GIVEN INSTRUCTION:
Set down word for word each line from the start of the listing through the line that contains "grey shed', 'tarp')", both included.

RECORDED DATA:
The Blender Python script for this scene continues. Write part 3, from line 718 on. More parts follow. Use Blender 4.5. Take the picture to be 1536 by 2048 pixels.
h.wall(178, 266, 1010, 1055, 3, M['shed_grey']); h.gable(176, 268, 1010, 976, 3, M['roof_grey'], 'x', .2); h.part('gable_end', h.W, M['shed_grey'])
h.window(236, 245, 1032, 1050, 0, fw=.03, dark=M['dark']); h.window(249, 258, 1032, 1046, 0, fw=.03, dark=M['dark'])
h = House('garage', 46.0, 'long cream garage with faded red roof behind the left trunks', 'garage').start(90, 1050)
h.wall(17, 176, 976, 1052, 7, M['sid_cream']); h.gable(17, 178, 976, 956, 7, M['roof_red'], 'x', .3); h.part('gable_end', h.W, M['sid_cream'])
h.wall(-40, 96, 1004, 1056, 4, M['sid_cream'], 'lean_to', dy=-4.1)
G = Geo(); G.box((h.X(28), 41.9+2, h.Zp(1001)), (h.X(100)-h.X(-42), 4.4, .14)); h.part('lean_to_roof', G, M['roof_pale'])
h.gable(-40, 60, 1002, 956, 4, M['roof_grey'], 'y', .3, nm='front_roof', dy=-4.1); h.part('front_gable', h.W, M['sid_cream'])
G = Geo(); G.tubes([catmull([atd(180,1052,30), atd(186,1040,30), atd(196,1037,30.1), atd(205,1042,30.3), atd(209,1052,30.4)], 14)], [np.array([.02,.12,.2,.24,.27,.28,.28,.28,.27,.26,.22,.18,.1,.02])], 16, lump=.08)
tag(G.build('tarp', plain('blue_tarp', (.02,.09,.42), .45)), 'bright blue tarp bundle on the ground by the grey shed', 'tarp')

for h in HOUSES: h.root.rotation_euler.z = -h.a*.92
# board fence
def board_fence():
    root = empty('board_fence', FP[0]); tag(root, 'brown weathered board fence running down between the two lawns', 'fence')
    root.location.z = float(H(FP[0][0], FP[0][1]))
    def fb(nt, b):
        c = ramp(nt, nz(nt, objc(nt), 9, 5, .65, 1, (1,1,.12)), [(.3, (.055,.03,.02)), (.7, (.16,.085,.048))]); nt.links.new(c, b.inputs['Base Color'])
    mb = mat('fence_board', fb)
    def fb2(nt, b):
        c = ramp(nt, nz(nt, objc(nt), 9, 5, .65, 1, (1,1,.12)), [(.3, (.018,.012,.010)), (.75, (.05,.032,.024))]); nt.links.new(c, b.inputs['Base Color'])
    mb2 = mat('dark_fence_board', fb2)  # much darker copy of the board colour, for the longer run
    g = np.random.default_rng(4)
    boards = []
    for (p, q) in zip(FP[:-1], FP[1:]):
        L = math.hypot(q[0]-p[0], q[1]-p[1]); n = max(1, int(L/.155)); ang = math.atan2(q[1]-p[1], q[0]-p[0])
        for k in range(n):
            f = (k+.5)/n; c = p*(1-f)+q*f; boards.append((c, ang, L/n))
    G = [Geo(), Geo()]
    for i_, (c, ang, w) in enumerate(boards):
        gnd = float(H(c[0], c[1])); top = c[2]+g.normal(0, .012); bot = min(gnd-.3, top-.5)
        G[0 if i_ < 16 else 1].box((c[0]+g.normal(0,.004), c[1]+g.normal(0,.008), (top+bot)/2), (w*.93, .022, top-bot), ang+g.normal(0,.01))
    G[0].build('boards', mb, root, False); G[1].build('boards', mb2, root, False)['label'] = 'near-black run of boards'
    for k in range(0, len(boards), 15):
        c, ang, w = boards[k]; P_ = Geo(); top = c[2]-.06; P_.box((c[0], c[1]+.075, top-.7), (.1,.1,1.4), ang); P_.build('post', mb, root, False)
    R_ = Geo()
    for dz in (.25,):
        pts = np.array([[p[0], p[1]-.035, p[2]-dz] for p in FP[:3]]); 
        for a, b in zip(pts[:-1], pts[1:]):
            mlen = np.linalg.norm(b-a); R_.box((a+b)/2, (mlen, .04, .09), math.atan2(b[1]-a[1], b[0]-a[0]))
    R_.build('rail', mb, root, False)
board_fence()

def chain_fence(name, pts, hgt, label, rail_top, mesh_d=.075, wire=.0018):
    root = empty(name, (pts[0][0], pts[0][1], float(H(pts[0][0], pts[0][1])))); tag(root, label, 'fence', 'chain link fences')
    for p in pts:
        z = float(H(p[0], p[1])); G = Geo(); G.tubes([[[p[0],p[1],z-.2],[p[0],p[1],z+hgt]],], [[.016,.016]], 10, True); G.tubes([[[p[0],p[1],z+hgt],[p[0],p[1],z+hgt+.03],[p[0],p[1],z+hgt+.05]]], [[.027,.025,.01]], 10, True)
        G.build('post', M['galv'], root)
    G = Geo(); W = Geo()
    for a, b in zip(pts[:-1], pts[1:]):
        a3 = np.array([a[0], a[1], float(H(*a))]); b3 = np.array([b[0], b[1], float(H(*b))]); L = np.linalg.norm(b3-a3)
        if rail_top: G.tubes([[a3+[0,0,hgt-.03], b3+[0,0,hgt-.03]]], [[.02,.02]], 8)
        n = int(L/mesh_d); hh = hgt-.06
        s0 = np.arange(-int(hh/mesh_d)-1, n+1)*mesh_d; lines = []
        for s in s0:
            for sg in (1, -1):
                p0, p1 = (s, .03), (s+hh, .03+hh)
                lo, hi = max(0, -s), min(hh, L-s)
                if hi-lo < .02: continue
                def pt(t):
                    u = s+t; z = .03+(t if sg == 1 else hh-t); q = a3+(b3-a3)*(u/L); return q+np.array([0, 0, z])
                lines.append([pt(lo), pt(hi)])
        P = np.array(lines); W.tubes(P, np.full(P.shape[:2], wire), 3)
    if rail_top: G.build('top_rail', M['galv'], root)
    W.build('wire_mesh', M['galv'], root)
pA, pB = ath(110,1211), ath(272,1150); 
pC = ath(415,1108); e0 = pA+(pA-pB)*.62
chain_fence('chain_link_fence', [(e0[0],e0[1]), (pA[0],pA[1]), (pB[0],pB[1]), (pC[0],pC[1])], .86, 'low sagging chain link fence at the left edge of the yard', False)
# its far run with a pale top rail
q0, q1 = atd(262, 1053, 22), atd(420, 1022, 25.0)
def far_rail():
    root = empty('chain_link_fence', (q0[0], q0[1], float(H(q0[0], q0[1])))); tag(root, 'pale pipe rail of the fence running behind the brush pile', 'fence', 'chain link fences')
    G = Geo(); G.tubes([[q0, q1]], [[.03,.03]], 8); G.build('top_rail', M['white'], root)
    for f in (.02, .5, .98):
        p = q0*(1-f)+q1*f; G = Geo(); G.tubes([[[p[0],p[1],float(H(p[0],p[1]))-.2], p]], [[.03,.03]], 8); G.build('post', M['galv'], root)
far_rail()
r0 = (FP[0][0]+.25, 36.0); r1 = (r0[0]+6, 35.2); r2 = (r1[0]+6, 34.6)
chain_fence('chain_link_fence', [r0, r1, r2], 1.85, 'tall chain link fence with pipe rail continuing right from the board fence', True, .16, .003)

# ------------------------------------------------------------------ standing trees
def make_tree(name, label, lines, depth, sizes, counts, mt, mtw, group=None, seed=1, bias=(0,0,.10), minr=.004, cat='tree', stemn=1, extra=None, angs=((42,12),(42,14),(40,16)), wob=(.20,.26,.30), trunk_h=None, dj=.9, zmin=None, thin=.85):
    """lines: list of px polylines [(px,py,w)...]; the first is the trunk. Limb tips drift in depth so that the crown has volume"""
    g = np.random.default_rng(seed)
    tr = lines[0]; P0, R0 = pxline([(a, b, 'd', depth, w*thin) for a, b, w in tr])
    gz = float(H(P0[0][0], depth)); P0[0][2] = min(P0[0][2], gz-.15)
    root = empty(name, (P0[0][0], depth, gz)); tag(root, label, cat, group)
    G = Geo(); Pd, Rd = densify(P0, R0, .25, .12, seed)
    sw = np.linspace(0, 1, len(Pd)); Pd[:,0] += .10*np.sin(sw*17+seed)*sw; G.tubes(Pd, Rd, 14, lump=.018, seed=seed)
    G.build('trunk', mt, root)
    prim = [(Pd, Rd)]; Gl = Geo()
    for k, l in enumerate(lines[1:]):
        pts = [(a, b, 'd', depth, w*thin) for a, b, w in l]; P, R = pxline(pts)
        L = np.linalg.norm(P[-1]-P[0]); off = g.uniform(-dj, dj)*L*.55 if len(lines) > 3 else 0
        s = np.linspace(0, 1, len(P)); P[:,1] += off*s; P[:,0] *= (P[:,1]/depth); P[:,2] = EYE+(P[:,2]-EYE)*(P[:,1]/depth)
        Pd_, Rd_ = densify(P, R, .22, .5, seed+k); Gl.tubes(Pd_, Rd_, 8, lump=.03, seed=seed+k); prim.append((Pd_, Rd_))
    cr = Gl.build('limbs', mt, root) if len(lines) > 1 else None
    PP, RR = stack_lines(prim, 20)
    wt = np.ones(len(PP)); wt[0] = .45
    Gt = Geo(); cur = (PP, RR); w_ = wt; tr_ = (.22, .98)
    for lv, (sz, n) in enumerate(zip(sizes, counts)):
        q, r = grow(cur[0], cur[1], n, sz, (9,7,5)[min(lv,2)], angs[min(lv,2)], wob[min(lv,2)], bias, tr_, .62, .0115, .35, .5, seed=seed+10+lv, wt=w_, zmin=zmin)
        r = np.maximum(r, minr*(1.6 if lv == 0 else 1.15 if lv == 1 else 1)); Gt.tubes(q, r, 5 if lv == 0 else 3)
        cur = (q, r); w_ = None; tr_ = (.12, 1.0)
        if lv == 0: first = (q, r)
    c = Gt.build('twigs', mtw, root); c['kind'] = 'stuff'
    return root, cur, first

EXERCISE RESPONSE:
The Blender Python script for this scene continues. Write part 3, from line 718 on. More parts follow. Use Blender 4.5. Take the picture to be 1536 by 2048 pixels.
h.wall(178, 266, 1010, 1055, 3, M['shed_grey']); h.gable(176, 268, 1010, 976, 3, M['roof_grey'], 'x', .2); h.part('gable_end', h.W, M['shed_grey'])
h.window(236, 245, 1032, 1050, 0, fw=.03, dark=M['dark']); h.window(249, 258, 1032, 1046, 0, fw=.03, dark=M['dark'])
h = House('garage', 46.0, 'long cream garage with faded red roof behind the left trunks', 'garage').start(90, 1050)
h.wall(17, 176, 976, 1052, 7, M['sid_cream']); h.gable(17, 178, 976, 956, 7, M['roof_red'], 'x', .3); h.part('gable_end', h.W, M['sid_cream'])
h.wall(-40, 96, 1004, 1056, 4, M['sid_cream'], 'lean_to', dy=-4.1)
G = Geo(); G.box((h.X(28), 41.9+2, h.Zp(1001)), (h.X(100)-h.X(-42), 4.4, .14)); h.part('lean_to_roof', G, M['roof_pale'])
h.gable(-40, 60, 1002, 956, 4, M['roof_grey'], 'y', .3, nm='front_roof', dy=-4.1); h.part('front_gable', h.W, M['sid_cream'])
G = Geo(); G.tubes([catmull([atd(180,1052,30), atd(186,1040,30), atd(196,1037,30.1), atd(205,1042,30.3), atd(209,1052,30.4)], 14)], [np.array([.02,.12,.2,.24,.27,.28,.28,.28,.27,.26,.22,.18,.1,.02])], 16, lump=.08)
tag(G.build('tarp', plain('blue_tarp', (.02,.09,.42), .45)), 'bright blue tarp bundle on the ground by the grey shed', 'tarp')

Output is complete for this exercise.